Virtually every "success" of macro economics is simply the story of one set of economists contradicting another set and being right. Moreover, we would have reached the correct answer in our own but for the wrong economists. In other words, macro cancels out and is a waste of intellectual energy.
If an economist thinks "equilibrium" is a useful concept for analyzing human behavior, he is a fool. No amount of paying attention to data will fix this.
Economists fool themselves the same way stock pickers do: in hindsight you can always come up for reasons why person A was right about this, while person B was right about that. But it simply is not true that, with enough information, you could know which person to listen to in real time.
Update: More thinking out loud. Using the blog to sort thru my own thoughts during rapid intellectual change of mind.
The problem is equilibrium analysis. This means that DSGE is out, but so is IS/LM, right?
To do:
- These people say economics is not a science: What Is Econ Good For?
- Krugman responds, is he right? Real Trouble With Econ
- The blogosphere seems to side with Wren-Lewis and Krugman in this debate. Who is right? Blogs Robert's Stochastic. Original piece "Did Econ Fail?" by Tony Yates. Simon Wren-Lewis. "Yes, Econ Policy Failed". Krugman. Post
Econ has two kinds of victories. In one, good econ tells us not to listen to bad econ. In the second, good econ tells us what history has already told us. Plus, history doesn't have a bad version that's wrong in the way that econ does.

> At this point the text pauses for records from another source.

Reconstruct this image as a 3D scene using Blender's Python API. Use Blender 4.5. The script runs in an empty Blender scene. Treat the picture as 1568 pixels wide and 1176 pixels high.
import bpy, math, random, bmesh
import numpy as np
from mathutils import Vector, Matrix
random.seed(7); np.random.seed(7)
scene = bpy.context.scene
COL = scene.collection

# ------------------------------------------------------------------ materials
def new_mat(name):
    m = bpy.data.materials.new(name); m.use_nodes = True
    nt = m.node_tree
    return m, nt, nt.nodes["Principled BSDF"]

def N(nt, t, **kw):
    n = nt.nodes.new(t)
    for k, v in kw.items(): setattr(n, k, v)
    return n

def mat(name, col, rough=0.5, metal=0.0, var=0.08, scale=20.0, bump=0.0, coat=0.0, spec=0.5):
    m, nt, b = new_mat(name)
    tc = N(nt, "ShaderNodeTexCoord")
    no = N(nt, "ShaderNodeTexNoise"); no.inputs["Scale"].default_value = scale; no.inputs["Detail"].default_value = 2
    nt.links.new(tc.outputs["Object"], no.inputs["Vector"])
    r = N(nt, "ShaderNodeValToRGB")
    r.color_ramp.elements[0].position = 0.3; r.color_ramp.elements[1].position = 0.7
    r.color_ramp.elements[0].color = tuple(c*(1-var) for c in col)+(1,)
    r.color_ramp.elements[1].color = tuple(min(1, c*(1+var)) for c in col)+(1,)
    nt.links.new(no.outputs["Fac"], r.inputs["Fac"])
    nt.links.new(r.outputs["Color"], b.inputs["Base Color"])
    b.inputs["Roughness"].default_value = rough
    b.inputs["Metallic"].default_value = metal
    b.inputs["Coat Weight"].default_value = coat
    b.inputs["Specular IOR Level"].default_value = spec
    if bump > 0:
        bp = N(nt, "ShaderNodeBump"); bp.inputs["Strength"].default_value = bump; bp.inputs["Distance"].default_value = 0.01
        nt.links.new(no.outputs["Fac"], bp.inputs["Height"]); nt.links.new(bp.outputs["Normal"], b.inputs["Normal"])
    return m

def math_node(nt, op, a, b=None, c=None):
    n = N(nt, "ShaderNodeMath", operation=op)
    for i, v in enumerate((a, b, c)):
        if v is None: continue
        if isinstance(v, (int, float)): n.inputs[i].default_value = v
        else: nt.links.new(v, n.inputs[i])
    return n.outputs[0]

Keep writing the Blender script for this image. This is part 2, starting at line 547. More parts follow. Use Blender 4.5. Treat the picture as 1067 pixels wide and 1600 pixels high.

Some seriously bad ideas have come straight from "mainstream econ". Liberals blame Larry Summers for deregulation, but he was just following Krugman's textbook. More complete markets (ie, more kinds of deriviatives) are more efficient and more stable. This is logically determined by econ theory, not just Ayn Rand nonsense. Of course, either way, it's empirically false.
Econ ideas that are pernicious: rational expectations, any kind of expectations (we use emotions to decide, not expectations), efficiency is good (why?), deregulation makes markets more efficient and more complete, minimum wage hurts poor people (again, theory trumps our eyes), the efficient markets hypothesis leads to all sorts of terrible ideas.
This is important from interfluidity, Steve randy Waldman should markets clear?. Micro as screwed as macro?